◆ **Work to do**: From the first line of the data down to and including the line with "part('joint_band', MB().beam(C_.lerp(T1, 0.40)", copy everything exactly, leaving out pictures.

◆ **Given material**:

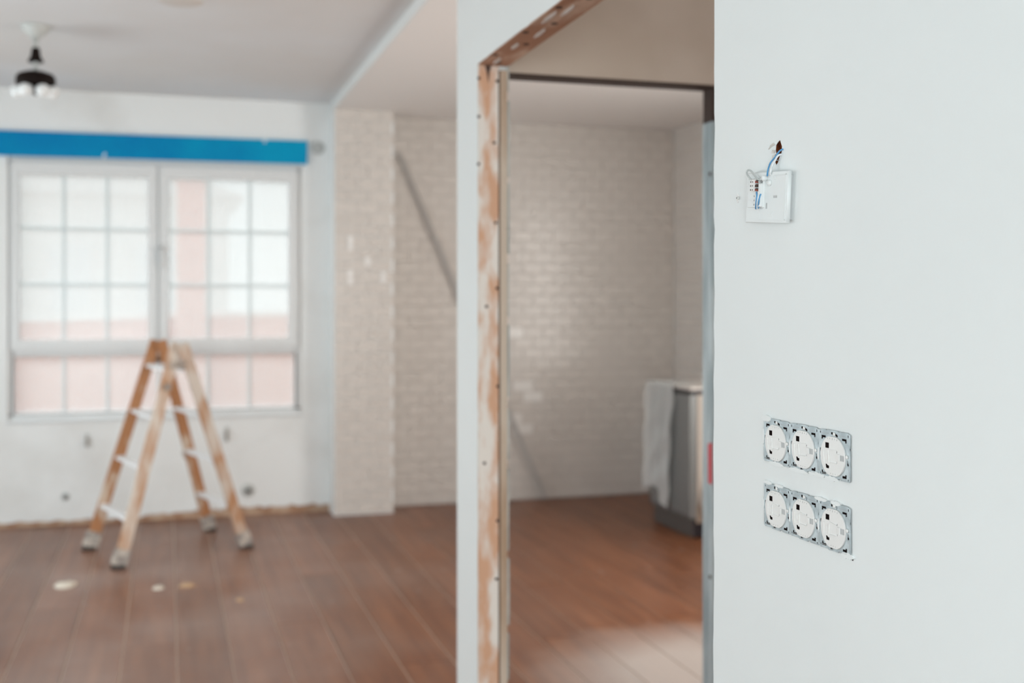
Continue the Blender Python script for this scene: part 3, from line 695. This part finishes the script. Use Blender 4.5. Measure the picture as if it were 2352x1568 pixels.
# ================================================================== THINGS IN THE ROOM
# ---- wooden double ladder
A, B, C_, D = Vector((-0.432, 6.93, 0)), Vector((-0.252, 6.392, 0)), Vector((0.252, 7.295, 0)), Vector((0.437, 6.722, 0))
T1, T2 = Vector((-0.056, 7.12, 1.195)), Vector((0.060, 6.56, 1.195))
lad = thing('step_ladder', ((A + B + C_ + D) / 4), 'open wooden double ladder with white rungs in front of the window', 'ladder')
E = (T2 - T1).normalized()
def rail(foot, top, m, name='rail', side=0.0):
    d = (top - foot).normalized()
    p = foot + d * 0.07; q = top + Vector((side, 0, 0))
    r = part(name, MB().beam(p, q, 0.030, 0.066, E, bev=0.004, dep2=0.060), m, lad)
    ft = part('foot', MB().beam(foot + d * 0.004 + Vector((0, 0, 0.012)), foot + d * 0.105, 0.044, 0.082, E, bev=0.006), 'rubber_grey', r, label='worn grey foot cap')
    part('rubber_pad', MB().box(foot.x - 0.038, foot.x + 0.038, foot.y - 0.028, foot.y + 0.028, 0.0, 0.022, bev=0.005), 'rubber_dark', r)
    return r
rail(A, T1, 'ladder_wood', side=-0.012); rail(B, T2, 'ladder_wood_splashed', side=-0.012); rail(C_, T1 - E * -0.034, 'ladder_wood', side=0.012); rail(D, T2 + E * 0.034, 'ladder_wood_splashed', side=0.012)
for f0, t0, f1, t1 in ((A, T1, B, T2), (C_, T1 + E * 0.034, D, T2 + E * 0.034)):
    for k, fr_ in enumerate((0.205, 0.432, 0.655, 0.875)):
        p = f0.lerp(t0, fr_); q = f1.lerp(t1, fr_); d = (q - p).normalized()
        part('rung', MB().beam(p - d * 0.006, q + d * 0.006, 0.020, 0.050, (0, 0, 1), bev=0.004), 'rung_paint', lad, label='white painted rung')
for t in (T1, T2):
    part('hinge_plate', MB().lathe([(0.026, -0.004), (0.026, 0.004)], t + E * (-0.020 if t is T1 else 0.055) + Vector((0, 0, -0.115)), n=18, axis=E), 'hinge_metal', lad)
part('hinge_bolt', MB().lathe([(0.022, -0.006), (0.020, 0.006)], B.lerp(T2, 0.80) + E * 0.02, n=14, axis=E), 'hinge_metal', lad)
part('joint_band', MB().beam(C_.lerp(T1, 0.40) + Vector((0, 0, 0)), C_.lerp(T1, 0.43), 0.034, 0.070, E), 'rubber_grey', lad)

# ---- ceiling fan light without blades
lx, ly = -0.618, 5.984
lamp = thing('ceiling_fan_light', (lx, ly, CEIL), 'dark ceiling fan motor with white glass shades and no blades', 'ceiling lamp')
c0 = (lx, ly, 0)
part('canopy', MB().lathe([(0.070, CEIL), (0.069, CEIL - 0.010), (0.044, CEIL - 0.038), (0.030, CEIL - 0.052), (0.014, CEIL - 0.056)], c0, n=36), 'lamp_white', lamp, True)
part('canopy_ring', MB().lathe([(0.018, CEIL - 0.056), (0.018, CEIL - 0.064)], c0, n=24), 'grey_fitting', lamp, True)
part('rod', MB().lathe([(0.011, CEIL - 0.060), (0.011, 2.535)], c0, n=16), 'lamp_white', lamp, True)
part('bell_cover', MB().lathe([(0.016, 2.668), (0.019, 2.664), (0.022, 2.640), (0.025, 2.622), (0.036, 2.606), (0.037, 2.598), (0.010, 2.598)], c0, n=28), 'lamp_black', lamp, True)
part('motor_housing', MB().lathe([(0.012, 2.552), (0.050, 2.549), (0.080, 2.538), (0.092, 2.522), (0.092, 2.480), (0.084, 2.474), (0.045, 2.470), (0.020, 2.447), (0.006, 2.436)], c0, n=40), 'lamp_black', lamp, True)
part('pull_switch', MB().lathe([(0.012, -0.006), (0.014, 0.0), (0.012, 0.006)], (lx - 0.106, ly + 0.03, 2.467), n=12, axis=(1, 0, 0)).tube([(lx - 0.105, ly + 0.03, 2.467), (lx - 0.07, ly + 0.02, 2.475)], 0.004), 'grey_insulation', lamp, True)
for a in (-20, -62, -118, -165):
    d = Vector((math.cos(math.radians(a)), math.sin(math.radians(a)), -0.22)).normalized()
    b0 = Vector((lx, ly, 2.468)) + d * 0.030
    sh = part('glass_shade', MB().lathe([(0.012, 0.0), (0.024, 0.010), (0.031, 0.032), (0.030, 0.056), (0.022, 0.070)], b0 + d * 0.012, n=24, axis=d), 'lamp_glass', lamp, True)
    part('socket_arm', MB().tube([b0 - d * 0.01, b0 + d * 0.016], 0.008), 'lamp_black', sh)

# ---- blue film over the shutter box
bl = thing('blue_cover_strip', (-0.45, YW, 2.35), 'long bright blue protective strip fixed on the wall above the window', 'strip')
part('strip', MB().prism([(-1.75, 2.340), (-1.0, 2.3455), (-0.2, 2.351), (0.903, 2.3565), (0.905, 2.512), (-0.1, 2.507), (-1.0, 2.5015), (-1.75, 2.497)], lambda u, v, h: (u, h, v), YW - 0.028, YW - 0.0005), 'blue_film', bl)
part('torn_tab', MB().prism([(-0.402, 2.352), (-0.386, 2.352), (-0.378, 2.382), (-0.392, 2.380)], lambda u, v, h: (u, h, v), YW - 0.0295, YW - 0.028), 'paper_white', bl)
part('torn_tab', MB().prism([(0.612, 2.490), (0.630, 2.490), (0.628, 2.510), (0.612, 2.510)], lambda u, v, h: (u, h, v), YW - 0.0295, YW - 0.028), 'paper_white', bl)
tag(link('vent_disc', MB().lathe([(0.046, 0), (0.046, 0.006), (0.040, 0.010), (0.012, 0.0105)], (0.977, YW, 2.471), n=32, axis=(0, -1, 0)).mesh('vent_disc', True), 'grey_fitting'), 'round grey vent disc on the wall at the right end of the blue strip', 'vent')

# ---- fittings and holes below the window
def bracket(x, z, hgt, label):
    t = thing('radiator_bracket', (x, YW, z), label, 'bracket', 'old fittings below the window')
    part('base', MB().box(x - 0.012, x + 0.012, YW - 0.006, YW - 0.0002, z - hgt / 2, z + hgt / 2, bev=0.002), 'grey_fitting', t)
    part('hook', MB().box(x - 0.007, x + 0.007, YW - 0.022, YW - 0.005, z - hgt / 2 + 0.012, z - hgt / 2 + 0.026, bev=0.002).box(x - 0.007, x + 0.007, YW - 0.026, YW - 0.018, z - hgt / 2 + 0.012, z + hgt / 2 - 0.02, bev=0.002), 'fitting_tan', t)
bracket(-0.495, 0.534, 0.085, 'small grey bracket on the wall left of the ladder')
bracket(0.3765, 0.546, 0.095, 'small grey bracket on the wall behind the right ladder leg')
def pipe_stub(x, z, r, label, m):
    t = thing('pipe_stub', (x, YW, z), label, 'pipe', 'old fittings below the window')
    part('rosette', MB().lathe([(r, 0.0003), (r, 0.004), (r * 0.6, 0.007)], (x, YW, z), n=24, axis=(0, -1, 0)), m, t, True)
    part('pipe_end', MB().lathe([(r * 0.45, 0.004), (r * 0.45, 0.022), (r * 0.25, 0.022), (r * 0.25, 0.008)], (x, YW, z), n=16, axis=(0, -1, 0)), 'grey_insulation', t, True)
pipe_stub(-0.6254, 0.182, 0.024, 'small grey pipe stub low on the wall left of the ladder', 'grey_fitting')
pipe_stub(0.515, 0.169, 0.044, 'round pale pipe cover low on the wall right of the ladder', 'lamp_white')

# ---- debris on the floor
def chip(x, y, rx, ry, hgt, m, label, seed):
    rnd = random.Random(seed); mb = MB(); n = 14
    base = [(x + rx * math.cos(2 * math.pi * i / n) * rnd.uniform(0.75, 1.15), y + ry * math.sin(2 * math.pi * i / n) * rnd.uniform(0.75, 1.15)) for i in range(n)]
    a = [mb.bm.verts.new((u, v, 0)) for u, v in base]
    b = [mb.bm.verts.new((x + (u - x) * 0.8, y + (v - y) * 0.8, hgt * rnd.uniform(0.6, 1.0))) for u, v in base]
    t = mb.bm.verts.new((x, y, hgt * 1.1))
    for i in range(n):
        mb.bm.faces.new((a[i], a[(i + 1) % n], b[(i + 1) % n], b[i])); mb.bm.faces.new((b[i], b[(i + 1) % n], t))
    mb.bm.faces.new(a[::-1])
    tag(link('plaster_chip', mb.mesh('plaster_chip', True), m), label, 'debris', 'chips of plaster lying on the floor')
chip(-0.487, 6.085, 0.062, 0.075, 0.016, 'debris_cream', 'largest cream plaster chip on the floor left of the ladder foot', 1)
chip(0.094, 5.91, 0.040, 0.05, 0.010, 'debris_tan', 'tan plaster chip on the floor in front of the ladder', 2)
chip(-0.042, 5.90, 0.030, 0.045, 0.008, 'debris_cream', 'small pale plaster chip beside the tan chip before the ladder', 3)
chip(0.330, 5.55, 0.022, 0.030, 0.006, 'debris_tan', 'smallest tan chip on the floor right of the other chips', 4)

# ---- thin grey strip built for a slanting shadow line on the kitchen tiles
p, q = Vector((2.598, 7.715, 0.012)), Vector((1.535, 7.762, 2.462))
pr = thing('shadow_strip', (2.598, 7.715, 0), 'long thin grey strip standing in for a slanting shadow line on the kitchen tiles', 'shadow line')
part('shadow_strip_face', MB().beam(p, q, 0.026, 0.003, (1, 0, 0)), 'shadow_strip_grey', pr)
off = (q - p).normalized().cross(Vector((0, 1, 0))).normalized() * 0.0125
for s in (-1, 1): part('flange', MB().beam(p + off * s + Vector((0, -0.008, 0)), q + off * s + Vector((0, -0.008, 0)), 0.0016, 0.016, (1, 0, 0)), 'shadow_strip_grey', pr)

# ---- dishwasher pulled out into the kitchen, plastic film hanging over its door
dx, dy0, dy1, dt = 3.0, 6.19, 6.78, 0.905
dw = thing('dishwasher', (3.28, 6.48, 0), 'grey dishwasher standing loose at the right end of the kitchen', 'dishwasher')
part('body', MB().box(dx + 0.05, dx + 0.57, dy0 + 0.012, dy1, 0.09, dt - 0.035, bev=0.004), 'appliance_body', dw)
part('top', MB().box(dx + 0.004, dx + 0.575, dy0, dy1 + 0.004, dt - 0.012, dt + 0.006, bev=0.004), 'appliance_rim', dw)
part('top_gap', MB().box(dx + 0.008, dx + 0.56, dy0 + 0.004, dy1 - 0.004, dt - 0.0395, dt - 0.012), 'appliance_dark', dw)
door = part('door', MB().box(dx, dx + 0.048, dy0 + 0.003, dy1, 0.12, dt - 0.040, bev=0.005), 'stainless', dw)
part('door_trim', MB().box(dx - 0.003, dx + 0.002, dy0 + 0.01, dy1 - 0.01, 0.125, 0.135, bev=0.001), 'plinth_dark', door)
part('plinth', MB().box(dx + 0.025, dx + 0.045, dy0 + 0.02, dy1 - 0.01, 0.005, 0.118), 'plinth_dark', dw)
part('side_groove', MB().box(dx + 0.155, dx + 0.185, dy0 + 0.009, dy0 + 0.0125, 0.33, dt - 0.05), 'appliance_dark', dw)
part('side_panel', MB().box(dx + 0.052, dx + 0.13, dy0 + 0.004, dy0 + 0.012, 0.20, dt - 0.04, bev=0.003), 'hose_beige', dw)
part('corner_block', MB().box(dx + 0.03, dx + 0.20, dy0 + 0.014, dy0 + 0.10, 0.012, 0.115, bev=0.006), 'appliance_dark', dw)
part('drain_hose', MB().tube(smooth_path([(dx + 0.17, dy0 - 0.004, 0.42), (dx + 0.12, dy0 - 0.022, 0.36), (dx + 0.085, dy0 - 0.024, 0.25), (dx + 0.095, dy0 - 0.02, 0.14), (dx + 0.14, dy0 - 0.01, 0.05), (dx + 0.30, dy0 - 0.01, 0.02)], 8), 0.016, 10), 'hose_beige', dw, True)
for yy in (dy0 + 0.05, dy1 - 0.05):
    for xx in (dx + 0.07, dx + 0.52): part('levelling_foot', MB().lathe([(0.018, 0), (0.018, 0.012), (0.008, 0.014), (0.008, 0.095)], (xx, yy, 0), n=14), 'appliance_dark', dw)
fm = MB(); rnd = random.Random(3); NU, NV = 26, 30; grid = []
for j in range(NV + 1):
    v = j / NV; row = []
    for i in range(NU + 1):
        u = i / NU
        z = dt + 0.010 - v * (0.70 - 0.06 * math.sin(u * 5) + 0.02 * u)
        ya = dy1 + 0.02 - 0.02 * v; yb = dy0 + 0.19 + 0.06 * v
        y = ya + (yb - ya) * u
        x = dx - 0.014 - 0.016 * (1 + math.sin(u * 17 + v * 3.0 + math.sin(v * 5))) * (0.25 + 0.75 * v) - 0.012 * math.sin(v * 9 + u * 5) ** 2
        row.append(fm.bm.verts.new((x, y, z)))
    grid.append(row)
top_row = [fm.bm.verts.new((dx + 0.16, g.co.y, dt + 0.0085)) for g in grid[0]]
grid.insert(0, top_row)
for a, b in zip(grid, grid[1:]):
    for i in range(NU): fm.bm.faces.new((a[i], a[i + 1], b[i + 1], b[i]))
tag(link('plastic_film', fm.mesh('plastic_film', True), 'plastic_film'), 'clear crumpled plastic film hanging over the dishwasher door', 'plastic film')

# ================================================================== OUTSIDE THE WINDOW
struct('terrace', MB().box(-14, 14, YW + 0.25, 30, -0.5, -0.35), 'terrace_paving', 'pale terrace ground outside the window', 'ground')
gw = thing('garden_wall', (0, 13.5, -0.35), 'low red brick wall seen overexposed through the window', 'wall')
part('brickwork', MB().prism([(-6, -0.35), (6, -0.35), (6, 1.30), (0.6, 1.26), (-6, 1.10)], lambda u, v, h: (u, h, v), 13.5, 13.8), 'outside_brick', gw)
part('coping', MB().prism([(-6, 1.10), (0.6, 1.26), (6, 1.30), (6, 1.36), (0.6, 1.32), (-6, 1.16)], lambda u, v, h: (u, h, v), 13.44, 13.86), 'coping', gw)
part('plinth', MB().box(-6, 6, 13.4, 13.5, -0.35, 0.22), 'coping', gw)
pl = thing('brick_pier', (0.29, 13.0, -0.35), 'tall red brick pier seen through the right casement', 'pier')
part('shaft', MB().box(0.10, 0.40, 12.9, 13.3, -0.35, 2.75), 'outside_brick', pl)
part('cap', MB().box(0.06, 0.44, 12.86, 13.34, 2.75, 2.83), 'coping', pl)
hs = thing('white_building', (0, 22, -0.35), 'pale rendered building blown out behind the window', 'building')
part('facade', MB().box(-9, 1.1, 22, 26, -0.35, 3.4), 'outside_render', hs)
part('roof', MB().prism([(-9.3, 3.4), (1.4, 3.4), (0.6, 3.75), (-8.5, 3.75)], lambda u, v, h: (u, h, v), 21.8, 26.2), 'coping', hs)
for k in range(3):
    x = -3.6 + k * 1.5
    f = part('window', MB().box(x, x + 0.8, 21.96, 22.0, 1.2, 2.5), 'coping', hs)
    part('window_glass', MB().box(x + 0.06, x + 0.74, 21.95, 21.96, 1.26, 2.44), 'muntin_white', f)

◆ **Finished answer**:
Continue the Blender Python script for this scene: part 3, from line 695. This part finishes the script. Use Blender 4.5. Measure the picture as if it were 2352x1568 pixels.
# ================================================================== THINGS IN THE ROOM
# ---- wooden double ladder
A, B, C_, D = Vector((-0.432, 6.93, 0)), Vector((-0.252, 6.392, 0)), Vector((0.252, 7.295, 0)), Vector((0.437, 6.722, 0))
T1, T2 = Vector((-0.056, 7.12, 1.195)), Vector((0.060, 6.56, 1.195))
lad = thing('step_ladder', ((A + B + C_ + D) / 4), 'open wooden double ladder with white rungs in front of the window', 'ladder')
E = (T2 - T1).normalized()
def rail(foot, top, m, name='rail', side=0.0):
    d = (top - foot).normalized()
    p = foot + d * 0.07; q = top + Vector((side, 0, 0))
    r = part(name, MB().beam(p, q, 0.030, 0.066, E, bev=0.004, dep2=0.060), m, lad)
    ft = part('foot', MB().beam(foot + d * 0.004 + Vector((0, 0, 0.012)), foot + d * 0.105, 0.044, 0.082, E, bev=0.006), 'rubber_grey', r, label='worn grey foot cap')
    part('rubber_pad', MB().box(foot.x - 0.038, foot.x + 0.038, foot.y - 0.028, foot.y + 0.028, 0.0, 0.022, bev=0.005), 'rubber_dark', r)
    return r
rail(A, T1, 'ladder_wood', side=-0.012); rail(B, T2, 'ladder_wood_splashed', side=-0.012); rail(C_, T1 - E * -0.034, 'ladder_wood', side=0.012); rail(D, T2 + E * 0.034, 'ladder_wood_splashed', side=0.012)
for f0, t0, f1, t1 in ((A, T1, B, T2), (C_, T1 + E * 0.034, D, T2 + E * 0.034)):
    for k, fr_ in enumerate((0.205, 0.432, 0.655, 0.875)):
        p = f0.lerp(t0, fr_); q = f1.lerp(t1, fr_); d = (q - p).normalized()
        part('rung', MB().beam(p - d * 0.006, q + d * 0.006, 0.020, 0.050, (0, 0, 1), bev=0.004), 'rung_paint', lad, label='white painted rung')
for t in (T1, T2):
    part('hinge_plate', MB().lathe([(0.026, -0.004), (0.026, 0.004)], t + E * (-0.020 if t is T1 else 0.055) + Vector((0, 0, -0.115)), n=18, axis=E), 'hinge_metal', lad)
part('hinge_bolt', MB().lathe([(0.022, -0.006), (0.020, 0.006)], B.lerp(T2, 0.80) + E * 0.02, n=14, axis=E), 'hinge_metal', lad)
part('joint_band', MB().beam(C_.lerp(T1, 0.40) + Vector((0, 0, 0)), C_.lerp(T1, 0.43), 0.034, 0.070, E), 'rubber_grey', lad)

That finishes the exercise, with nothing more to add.